For a longer trip, mixing two contrasting onsen towns from that ranking — say, a coastal sodium-bicarbonate town with a sulfur-rich mountain resort — is the most reliable way to feel the range of Japan’s hot spring landscape in one visit.


Related reading:

Frequently Asked Questions

How much does a sento cost in Tokyo?
The standard admission fee is ¥520 (Tokyo metropolitan rate as of 2024). You might spend a little more on towel rental (¥100–200) or drinks from the vending machine on the way out. It's extremely affordable.
Are Tokyo sento tattoo-friendly?
Most are.

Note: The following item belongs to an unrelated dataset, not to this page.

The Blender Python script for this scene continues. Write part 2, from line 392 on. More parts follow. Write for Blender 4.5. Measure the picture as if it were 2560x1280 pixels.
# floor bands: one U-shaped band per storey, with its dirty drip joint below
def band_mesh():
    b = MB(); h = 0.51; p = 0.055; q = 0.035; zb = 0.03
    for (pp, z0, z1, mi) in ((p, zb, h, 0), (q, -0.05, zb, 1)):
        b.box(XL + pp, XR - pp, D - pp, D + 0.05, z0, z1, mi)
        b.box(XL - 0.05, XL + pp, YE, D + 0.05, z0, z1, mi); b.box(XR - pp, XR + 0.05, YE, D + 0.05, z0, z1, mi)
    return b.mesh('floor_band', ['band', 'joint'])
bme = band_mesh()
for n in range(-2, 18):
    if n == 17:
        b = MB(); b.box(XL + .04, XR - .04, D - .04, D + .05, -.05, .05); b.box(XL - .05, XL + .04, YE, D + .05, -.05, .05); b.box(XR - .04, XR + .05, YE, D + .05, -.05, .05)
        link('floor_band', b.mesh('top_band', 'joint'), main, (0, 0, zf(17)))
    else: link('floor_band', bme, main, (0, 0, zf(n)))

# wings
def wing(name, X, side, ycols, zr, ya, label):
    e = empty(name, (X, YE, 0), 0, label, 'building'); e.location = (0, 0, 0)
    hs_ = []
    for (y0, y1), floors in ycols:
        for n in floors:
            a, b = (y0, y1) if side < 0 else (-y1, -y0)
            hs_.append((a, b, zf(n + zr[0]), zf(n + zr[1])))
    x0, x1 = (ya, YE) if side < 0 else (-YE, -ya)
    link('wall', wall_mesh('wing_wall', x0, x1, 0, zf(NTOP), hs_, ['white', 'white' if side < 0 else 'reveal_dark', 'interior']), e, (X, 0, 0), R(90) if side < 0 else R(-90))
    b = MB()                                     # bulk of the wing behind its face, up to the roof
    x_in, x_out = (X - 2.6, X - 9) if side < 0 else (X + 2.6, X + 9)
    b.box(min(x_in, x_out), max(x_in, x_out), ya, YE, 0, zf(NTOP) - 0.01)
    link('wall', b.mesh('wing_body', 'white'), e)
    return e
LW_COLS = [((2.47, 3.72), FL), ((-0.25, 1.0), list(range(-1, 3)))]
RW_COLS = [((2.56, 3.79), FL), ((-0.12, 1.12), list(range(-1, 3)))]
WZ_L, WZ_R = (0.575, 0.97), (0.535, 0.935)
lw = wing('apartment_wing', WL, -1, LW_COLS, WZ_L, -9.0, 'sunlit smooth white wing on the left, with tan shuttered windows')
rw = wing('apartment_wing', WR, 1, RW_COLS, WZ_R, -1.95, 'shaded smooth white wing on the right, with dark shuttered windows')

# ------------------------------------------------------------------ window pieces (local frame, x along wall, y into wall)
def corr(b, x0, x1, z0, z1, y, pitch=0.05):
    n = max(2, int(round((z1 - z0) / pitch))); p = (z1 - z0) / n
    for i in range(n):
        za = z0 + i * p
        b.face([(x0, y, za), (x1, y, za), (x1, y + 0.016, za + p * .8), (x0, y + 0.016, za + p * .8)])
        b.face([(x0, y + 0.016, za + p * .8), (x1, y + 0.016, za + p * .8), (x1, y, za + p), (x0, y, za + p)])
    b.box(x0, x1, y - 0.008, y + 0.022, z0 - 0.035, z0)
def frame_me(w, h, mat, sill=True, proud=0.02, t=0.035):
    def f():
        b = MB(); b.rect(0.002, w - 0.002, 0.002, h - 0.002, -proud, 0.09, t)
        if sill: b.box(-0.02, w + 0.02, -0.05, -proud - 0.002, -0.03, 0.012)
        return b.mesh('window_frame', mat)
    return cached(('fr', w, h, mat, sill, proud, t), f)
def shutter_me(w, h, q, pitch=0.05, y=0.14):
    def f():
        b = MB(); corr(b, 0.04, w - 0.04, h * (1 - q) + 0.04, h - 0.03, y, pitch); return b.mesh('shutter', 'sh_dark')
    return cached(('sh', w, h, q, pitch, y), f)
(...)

Unlike large resort onsen, Tokyo sento are typically small, neighborhood-run facilities that tend to apply policies informally. Facilities listed in this guide are either explicitly tattoo-friendly or have a relaxed approach. When in doubt, ask at reception.
Do I need to bring my own towel to a sento?
Most sento sell small towels at reception for ¥100–200. A tenugui (thin cotton Japanese hand towel) is the traditional choice and works perfectly. You can also buy one at a 100-yen shop before your visit.
Is it okay to go to a sento alone as a foreigner?
Completely fine. Many sento near tourist neighborhoods like Asakusa, Sangenjaya, or Shimokitazawa have experienced international visitors. You won't be the first non-Japanese person at any of the sento listed in this guide.
Do sento have saunas?
Many do — typically a small dry sauna in the corner, included in the entry fee or with a small surcharge (¥100–200). Tokyo also has dedicated sauna facilities if sauna is your main interest.